Look, I love Star Wars as much as the next thirty-something guy. I was obsessed with the movies when I was eight years old too, and it’s a love that will never die. It was worrying to see the cack-handed changes made to the original films when they were released in the late 1990s, but the films were still slightly magical and still incredible fun. (It’s notable that The Empire Strikes Back was the one that needed the least ‘fixing’ and was still the most impressive, proving that new effects had nothing on the old movies.)

And I didn’t even mind the prequels that much. They were needlessly complicated, featured an inexplicable loss of mojo from John Williams, thuddingly dull at points, and the simplicity of the space action scenes were always way over-cooked – too many asteroids floating through the space, or too many spaceships to keep track off, flying apart in a million little pixels.

But Lucas still knew there was inherent drama in vehicles travelling at insanely high speeds and people hanging on for their lives over the abyss, and there was plenty of that too.

Unbelievably, in between all the interminable senate meetings and painfully clumsy slapstick, there were moments of pure joy, sometimes only a couple of seconds long, where it all came together.

It’s there in Obi-wan’s feint in the fight against Darth Maul, and Padme’s glorious costumes, and the fantastic editing in the pod race sequence. There can be a long, unbearable scene where Anakin leaves his mother, carrying all the weight and conviction of a fairground ride, and then there will be six seconds of sublimely shot light sabre action in the desert.


I was 24 when the Phantom Menace came out, and it was the first time I really felt out of step with nerd culture. The films weren’t great, but they weren’t the Worst Thing Ever. (That’s still Curse of the Cannibal Confederates, folks…).

I did used to get angry about the stupidshit all the time, but the new Star Wars film? It was okay. Shrug. Whatever. Order another beer.

There is so much absolutism in the geek world. Everything has to be the very greatest, or the very worst, which sniffily avoids the fact that most of the movies and comics and TV shows lie somewhere in the middle.

Where it exactly lies in the strata depends partly on quality, and mainly on personal taste. I would happily put O Lucky Man at the very top of my list, but understand that most people would rank it a fair bit lower. The Star Wars prequels were somewhere in the middle. Better than the Transformers films. Not as good as originals. Somewhere in there.

I’m sure most people probably feel the same way – it’s not just a complete coincidence that the use of the word ‘meh’ took off around the same time as the new films. The standard reaction seems to be that they were a bit shit, and that kids are stupid because they do actually think Jar Jar is funny.
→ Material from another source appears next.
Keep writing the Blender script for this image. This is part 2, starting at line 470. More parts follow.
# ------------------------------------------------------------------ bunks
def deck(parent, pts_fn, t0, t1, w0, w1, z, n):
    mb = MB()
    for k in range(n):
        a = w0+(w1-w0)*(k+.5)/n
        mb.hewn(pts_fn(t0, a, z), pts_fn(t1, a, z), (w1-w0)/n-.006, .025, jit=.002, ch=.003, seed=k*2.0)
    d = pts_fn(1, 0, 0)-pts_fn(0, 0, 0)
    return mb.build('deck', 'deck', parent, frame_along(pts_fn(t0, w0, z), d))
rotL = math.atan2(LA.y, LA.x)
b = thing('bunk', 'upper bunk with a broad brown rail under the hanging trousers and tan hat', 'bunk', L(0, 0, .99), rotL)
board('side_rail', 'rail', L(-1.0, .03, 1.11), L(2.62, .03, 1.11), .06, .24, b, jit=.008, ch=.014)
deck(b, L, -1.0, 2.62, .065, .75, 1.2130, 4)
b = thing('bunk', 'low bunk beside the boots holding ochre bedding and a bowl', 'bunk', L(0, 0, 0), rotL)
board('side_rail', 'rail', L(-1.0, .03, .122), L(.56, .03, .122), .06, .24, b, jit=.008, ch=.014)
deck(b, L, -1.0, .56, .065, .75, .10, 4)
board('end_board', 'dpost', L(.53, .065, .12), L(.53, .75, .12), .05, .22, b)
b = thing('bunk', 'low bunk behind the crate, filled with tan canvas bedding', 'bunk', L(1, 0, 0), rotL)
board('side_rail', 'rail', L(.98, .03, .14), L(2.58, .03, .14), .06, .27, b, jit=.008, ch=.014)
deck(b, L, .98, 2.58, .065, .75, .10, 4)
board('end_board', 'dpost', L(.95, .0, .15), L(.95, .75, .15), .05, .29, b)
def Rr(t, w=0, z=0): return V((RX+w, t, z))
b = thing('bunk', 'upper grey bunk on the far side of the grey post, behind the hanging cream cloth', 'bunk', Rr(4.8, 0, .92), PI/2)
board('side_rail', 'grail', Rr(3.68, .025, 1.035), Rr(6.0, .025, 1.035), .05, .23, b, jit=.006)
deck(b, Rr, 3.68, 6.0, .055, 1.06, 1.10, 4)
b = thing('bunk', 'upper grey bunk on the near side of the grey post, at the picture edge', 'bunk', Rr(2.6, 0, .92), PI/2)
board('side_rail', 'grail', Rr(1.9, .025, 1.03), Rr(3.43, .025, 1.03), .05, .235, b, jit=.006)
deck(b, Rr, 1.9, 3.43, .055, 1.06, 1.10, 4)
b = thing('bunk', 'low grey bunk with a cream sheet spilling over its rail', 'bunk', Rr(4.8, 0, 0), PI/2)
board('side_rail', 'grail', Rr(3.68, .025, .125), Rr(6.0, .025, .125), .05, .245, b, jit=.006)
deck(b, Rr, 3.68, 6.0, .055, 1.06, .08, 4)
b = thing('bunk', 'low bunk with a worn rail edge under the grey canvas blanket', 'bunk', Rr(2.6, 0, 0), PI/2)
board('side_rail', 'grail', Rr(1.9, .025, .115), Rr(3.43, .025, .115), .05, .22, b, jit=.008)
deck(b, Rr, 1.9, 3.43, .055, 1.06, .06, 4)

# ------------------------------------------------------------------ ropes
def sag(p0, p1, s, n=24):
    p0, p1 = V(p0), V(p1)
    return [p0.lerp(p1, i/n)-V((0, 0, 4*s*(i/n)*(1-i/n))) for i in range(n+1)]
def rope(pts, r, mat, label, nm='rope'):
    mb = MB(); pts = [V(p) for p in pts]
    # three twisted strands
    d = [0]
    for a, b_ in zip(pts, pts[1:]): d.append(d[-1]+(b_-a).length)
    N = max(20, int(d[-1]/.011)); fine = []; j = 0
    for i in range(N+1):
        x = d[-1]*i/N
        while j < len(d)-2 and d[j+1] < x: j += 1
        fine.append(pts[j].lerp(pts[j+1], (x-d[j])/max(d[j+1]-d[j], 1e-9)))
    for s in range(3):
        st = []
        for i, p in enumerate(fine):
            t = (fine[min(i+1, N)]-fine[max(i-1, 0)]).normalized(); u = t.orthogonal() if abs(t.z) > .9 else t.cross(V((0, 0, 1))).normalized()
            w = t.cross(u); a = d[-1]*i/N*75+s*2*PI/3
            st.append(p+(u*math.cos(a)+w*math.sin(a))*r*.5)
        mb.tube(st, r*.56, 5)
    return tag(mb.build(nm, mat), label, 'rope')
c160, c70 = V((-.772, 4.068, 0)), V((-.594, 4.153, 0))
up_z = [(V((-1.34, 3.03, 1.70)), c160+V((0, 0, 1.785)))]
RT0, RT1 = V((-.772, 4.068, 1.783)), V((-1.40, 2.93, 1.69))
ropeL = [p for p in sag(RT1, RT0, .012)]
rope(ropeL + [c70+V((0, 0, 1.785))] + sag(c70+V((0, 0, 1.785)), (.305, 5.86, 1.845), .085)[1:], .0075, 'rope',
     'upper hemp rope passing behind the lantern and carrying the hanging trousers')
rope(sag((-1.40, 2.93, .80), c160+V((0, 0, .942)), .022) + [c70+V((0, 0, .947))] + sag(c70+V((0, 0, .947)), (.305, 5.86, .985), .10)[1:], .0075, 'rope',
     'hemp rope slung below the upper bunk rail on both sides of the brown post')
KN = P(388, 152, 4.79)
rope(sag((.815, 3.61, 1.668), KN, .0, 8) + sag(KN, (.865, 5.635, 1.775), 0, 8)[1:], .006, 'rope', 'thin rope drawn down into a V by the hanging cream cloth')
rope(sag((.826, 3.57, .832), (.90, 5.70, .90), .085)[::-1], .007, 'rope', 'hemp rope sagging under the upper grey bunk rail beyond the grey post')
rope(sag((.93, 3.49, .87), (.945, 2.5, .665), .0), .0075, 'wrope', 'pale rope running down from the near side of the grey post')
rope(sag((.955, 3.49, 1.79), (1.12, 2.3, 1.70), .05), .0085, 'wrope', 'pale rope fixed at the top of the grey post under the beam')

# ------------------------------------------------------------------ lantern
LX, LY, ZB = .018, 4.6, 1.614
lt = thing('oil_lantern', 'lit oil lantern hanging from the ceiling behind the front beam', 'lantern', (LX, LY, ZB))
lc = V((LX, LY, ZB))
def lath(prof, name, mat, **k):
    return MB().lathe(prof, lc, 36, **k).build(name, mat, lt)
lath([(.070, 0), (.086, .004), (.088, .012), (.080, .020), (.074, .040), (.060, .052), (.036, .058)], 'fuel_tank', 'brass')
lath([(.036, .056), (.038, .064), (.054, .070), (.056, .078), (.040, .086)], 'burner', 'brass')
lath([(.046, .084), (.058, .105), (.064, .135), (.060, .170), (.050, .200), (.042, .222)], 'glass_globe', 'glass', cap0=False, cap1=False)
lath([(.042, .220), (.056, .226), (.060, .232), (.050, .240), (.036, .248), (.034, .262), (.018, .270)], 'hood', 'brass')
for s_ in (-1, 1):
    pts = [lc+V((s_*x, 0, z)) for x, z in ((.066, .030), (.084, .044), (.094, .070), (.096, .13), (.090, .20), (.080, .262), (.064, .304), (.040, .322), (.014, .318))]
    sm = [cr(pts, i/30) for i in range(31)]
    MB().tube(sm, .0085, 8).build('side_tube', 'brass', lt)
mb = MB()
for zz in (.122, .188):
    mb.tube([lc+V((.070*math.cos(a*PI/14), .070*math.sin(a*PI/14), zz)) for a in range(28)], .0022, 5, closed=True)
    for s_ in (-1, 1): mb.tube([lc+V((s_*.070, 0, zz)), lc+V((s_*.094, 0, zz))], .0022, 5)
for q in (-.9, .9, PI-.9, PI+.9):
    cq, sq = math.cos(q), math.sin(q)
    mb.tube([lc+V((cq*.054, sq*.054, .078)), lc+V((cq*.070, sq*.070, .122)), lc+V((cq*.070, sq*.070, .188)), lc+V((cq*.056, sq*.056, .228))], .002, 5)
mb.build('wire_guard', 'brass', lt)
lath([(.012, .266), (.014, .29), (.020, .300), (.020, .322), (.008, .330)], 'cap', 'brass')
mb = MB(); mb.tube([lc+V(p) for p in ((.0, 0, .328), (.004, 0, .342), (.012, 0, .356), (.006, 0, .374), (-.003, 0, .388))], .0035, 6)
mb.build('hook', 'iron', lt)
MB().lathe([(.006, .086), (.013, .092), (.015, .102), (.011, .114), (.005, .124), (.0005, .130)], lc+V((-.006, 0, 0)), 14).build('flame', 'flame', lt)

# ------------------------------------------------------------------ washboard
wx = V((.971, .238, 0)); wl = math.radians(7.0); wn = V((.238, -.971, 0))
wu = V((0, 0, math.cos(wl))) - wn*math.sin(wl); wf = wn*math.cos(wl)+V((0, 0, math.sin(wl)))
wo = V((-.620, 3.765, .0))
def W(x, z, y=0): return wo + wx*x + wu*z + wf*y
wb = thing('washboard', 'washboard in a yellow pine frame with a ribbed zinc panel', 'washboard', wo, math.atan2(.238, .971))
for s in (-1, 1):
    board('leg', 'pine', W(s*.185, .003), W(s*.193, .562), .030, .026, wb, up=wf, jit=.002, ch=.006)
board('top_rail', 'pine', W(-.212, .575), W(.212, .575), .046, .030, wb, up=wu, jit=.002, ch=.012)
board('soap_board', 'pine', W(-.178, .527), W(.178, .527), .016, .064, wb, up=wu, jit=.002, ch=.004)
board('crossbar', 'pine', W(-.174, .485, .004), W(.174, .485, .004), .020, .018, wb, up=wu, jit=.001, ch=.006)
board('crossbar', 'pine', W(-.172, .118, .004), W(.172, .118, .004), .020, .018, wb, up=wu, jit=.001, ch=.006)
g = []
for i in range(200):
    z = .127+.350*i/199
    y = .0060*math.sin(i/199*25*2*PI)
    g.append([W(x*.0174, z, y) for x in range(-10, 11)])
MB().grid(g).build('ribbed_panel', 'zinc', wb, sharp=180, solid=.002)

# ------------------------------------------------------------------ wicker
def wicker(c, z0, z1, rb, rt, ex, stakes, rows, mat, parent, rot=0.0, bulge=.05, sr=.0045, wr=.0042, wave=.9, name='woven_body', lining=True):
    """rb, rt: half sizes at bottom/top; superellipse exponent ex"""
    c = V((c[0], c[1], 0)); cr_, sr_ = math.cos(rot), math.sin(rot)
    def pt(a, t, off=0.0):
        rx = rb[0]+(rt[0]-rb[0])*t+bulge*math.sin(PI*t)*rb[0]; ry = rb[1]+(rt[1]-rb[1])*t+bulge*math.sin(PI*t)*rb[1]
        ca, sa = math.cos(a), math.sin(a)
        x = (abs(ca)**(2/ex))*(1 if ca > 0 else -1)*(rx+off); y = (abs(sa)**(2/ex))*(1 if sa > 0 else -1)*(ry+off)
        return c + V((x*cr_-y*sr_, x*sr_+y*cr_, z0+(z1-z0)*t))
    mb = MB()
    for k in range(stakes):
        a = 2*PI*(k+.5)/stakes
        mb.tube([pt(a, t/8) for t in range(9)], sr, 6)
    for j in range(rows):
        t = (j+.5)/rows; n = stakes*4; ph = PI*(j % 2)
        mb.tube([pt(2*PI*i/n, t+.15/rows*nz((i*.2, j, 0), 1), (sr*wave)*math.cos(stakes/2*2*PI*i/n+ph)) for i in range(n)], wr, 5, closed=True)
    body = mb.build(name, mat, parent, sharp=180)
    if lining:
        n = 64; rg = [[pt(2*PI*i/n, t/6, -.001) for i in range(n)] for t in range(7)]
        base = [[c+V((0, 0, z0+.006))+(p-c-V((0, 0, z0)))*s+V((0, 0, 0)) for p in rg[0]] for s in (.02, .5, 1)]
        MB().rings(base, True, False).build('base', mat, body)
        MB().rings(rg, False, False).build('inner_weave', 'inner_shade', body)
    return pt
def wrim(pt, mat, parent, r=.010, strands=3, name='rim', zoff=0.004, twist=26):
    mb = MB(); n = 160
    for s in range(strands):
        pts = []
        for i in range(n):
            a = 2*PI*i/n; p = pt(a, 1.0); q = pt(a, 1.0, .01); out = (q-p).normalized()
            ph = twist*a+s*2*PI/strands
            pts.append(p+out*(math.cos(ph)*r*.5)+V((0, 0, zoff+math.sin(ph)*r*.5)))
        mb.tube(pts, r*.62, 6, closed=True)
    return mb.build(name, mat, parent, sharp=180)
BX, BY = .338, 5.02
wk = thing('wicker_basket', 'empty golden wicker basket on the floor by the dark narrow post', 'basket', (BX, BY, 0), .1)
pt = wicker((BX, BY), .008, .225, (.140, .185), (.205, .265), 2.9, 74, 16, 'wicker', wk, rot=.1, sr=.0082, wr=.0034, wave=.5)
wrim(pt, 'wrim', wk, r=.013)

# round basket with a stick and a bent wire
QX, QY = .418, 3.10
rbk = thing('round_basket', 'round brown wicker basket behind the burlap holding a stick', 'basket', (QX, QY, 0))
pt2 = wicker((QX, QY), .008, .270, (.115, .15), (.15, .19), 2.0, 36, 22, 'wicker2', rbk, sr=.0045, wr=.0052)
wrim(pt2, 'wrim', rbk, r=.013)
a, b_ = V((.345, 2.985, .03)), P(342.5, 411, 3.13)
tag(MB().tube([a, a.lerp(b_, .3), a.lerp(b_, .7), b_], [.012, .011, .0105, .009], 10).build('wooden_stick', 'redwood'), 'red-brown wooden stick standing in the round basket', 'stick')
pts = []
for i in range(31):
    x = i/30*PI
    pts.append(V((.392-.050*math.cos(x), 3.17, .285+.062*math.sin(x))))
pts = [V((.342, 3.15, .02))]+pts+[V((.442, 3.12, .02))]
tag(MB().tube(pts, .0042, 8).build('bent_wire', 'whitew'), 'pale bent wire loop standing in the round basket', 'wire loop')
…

But the ones who cared passionately – the zealots – were always the ones to feel most betrayed, most personally affronted, and slowly the narrative became ‘George has fucked us’.


The same thing is happening in comic book culture, every day. Some people get so angry about Before Watchmen they give up on comics altogether, others take an off-hand comment in an interview with a creator as a direct personal slight.

Some people seem shocked to see corporations act like corporations, when they’ve been doing it forever, or they are knocked down when a writer or artist says something they don’t happen to agree with, forgetting the fact that comic creators are actual human beings, who don’t always act coherently, or honourably, or unselfishly.

I could go out now on the internet, and easily find a dozen nasty complaints about the current state of the DC universe, or how Bendis’ Avengers is just talktalktalk, or how incoherent the new Morrison comic is, and there can be some real anger there. Real hate.

I remain as baffled – and kinda exhausted – by all of it as I ever was. And I still think it’s a bit funny sometimes. But not as often as I used to.


And hey, the rage isn’t just confined to nerd culture. In my day job, I get hate-filled emails from members of the public on an hourly basis, telling me I’ve done something that was a personal affront to their sensibilities. (I got a pretty thick skin for that kind of thing, but also have the self-confidence to know that these moaners don’t know what the fuck they’re talking about.)

There is rage on the commuter bus in the morning, anger at the local sports ground, and real hatred on busy city roads. It doesn’t actually spark up into actual violence all that often – we’re not living in the Middle Ages anymore – but it’s there in everyday life.

I guess I just see a lot more of it in nerd culture, because I’m happily wallowing in that culture every day. But there is so much anger at so many silly things, like a new comic book, or Star Wars, that it inevitably sours the whole mix.


Because the love of a good story or geek experience is no match for the real thing.

I love comic books more than any other medium. Overall, I like ‘em more than the movies, and more than TV, and more than music. There is something about the blend of words and pictures, and the ability to do absolutely anything with them, that really sings to me.

But there isn’t a single comic that means more to me than things in real life - things like the love for my wife, for my friends, for my family. There is nothing in comics that gets me as angry as I feel when I see or hear of some great injustice in the real world.
 
These nerd things are entertainments, that can move us and make us laugh and make us angry, but they’re still just entertainments. Art can reach across the centuries and speak to me, but it’s nothing to the feeling of comfort and love I get when my wife takes my hand. Art can touch me inside the soul, and remind me of something sublime in my own life, but that doesn’t compare to her smile, or when I make her laugh.

While comics can remind me of the feelings I have when I see an old friend for the first time in ages, there is no comparison to the actual meeting. When I read a comic book I don't like, I don't worry about it, but I do worry about the way our society can be callously indifferent to suffering. There are things to be angry about in this world, and the Phantom Menace just ain't one of them.


There is only so much sneering I can take, and a little perspective is always welcome. It's only a fucking movie.